Brazilian citizens who claim to save water, travel in an eco-friendly way via public transport or by bicycle, consider eco-friendly shopping and use less environmentally damaging energy when travelling by car may be influenced by economic incentives. In Brazil, using ethanol is cheaper than using gas, and people have understood that saving water and energy at home keeps bills lower.

Around the world, EVs are perceived as a symbol of a modern green attitude, according to GfK’s most recent global Electric Vehicle Survey. More than half (55%) of all respondents said they have a favorable opinion of EVs. Some 77% saw benefit in low emissions and environmental friendliness. The fact that EVs are innovative appealed to 76% of those surveyed.

Limited choice and sky-high prices

Yet individual Brazilian consumers do not yet have the ability to buy EVs in Brazil. At present, only big corporations and the government can place an order for EVs, while consumers can only buy hybrid models.

According to the Brazilian Association for Electric Vehicles, only 117 hybrid and electric vehicles were registered in the whole country in 2012 and only 383 between January and October 2013.

Around the world, the image of EVs differs. In Japan, which has the highest familiarity with EVs as well as adequate infrastructure, consumers associate EVs with direct personal “me” benefits.
Japanese drivers perceive electric vehicles as easy to operate, safe and reliable.

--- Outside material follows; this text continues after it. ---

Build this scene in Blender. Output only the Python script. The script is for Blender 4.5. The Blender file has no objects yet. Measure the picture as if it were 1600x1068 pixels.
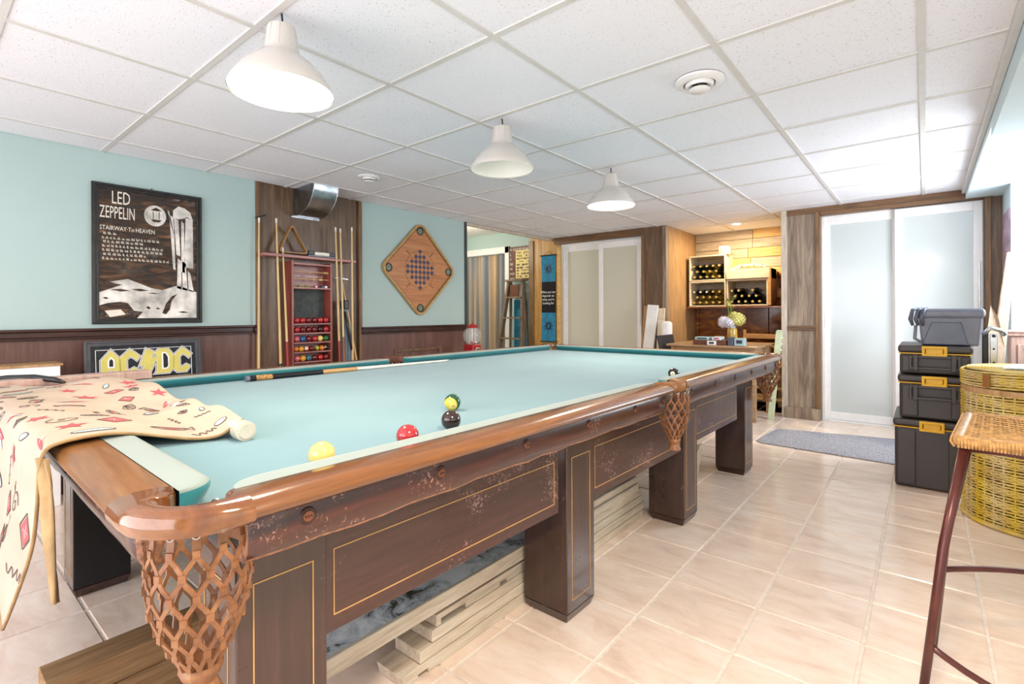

But in China, France, Russia, the US and, to a lesser extent, Spain, the situation is the other way around. In these markets, most consumers associate EVs with the indirect, societal “we” benefit of lower emissions.

Globally, the acceptance of EVs suffers from both limited choice and high purchase prices – but also from insufficient service and repair locations, as well as a short battery lifespan.

In GfK’s EV Survey, around two thirds of Chinese, French, Japanese, Russian, Spanish and US consumers mentioned these aspects as the most negative features they associate with electric vehicles. That’s the reason why, on the one hand, a large number of people who intend to buy a car (43%) consider buying an EV. But, on the other hand, a nearly equal amount (31%) do not purchase one.

In Brazil and elsewhere, manufacturers must adjust their marketing strategy to highlight the “me” rather than the “we” benefits of EVs.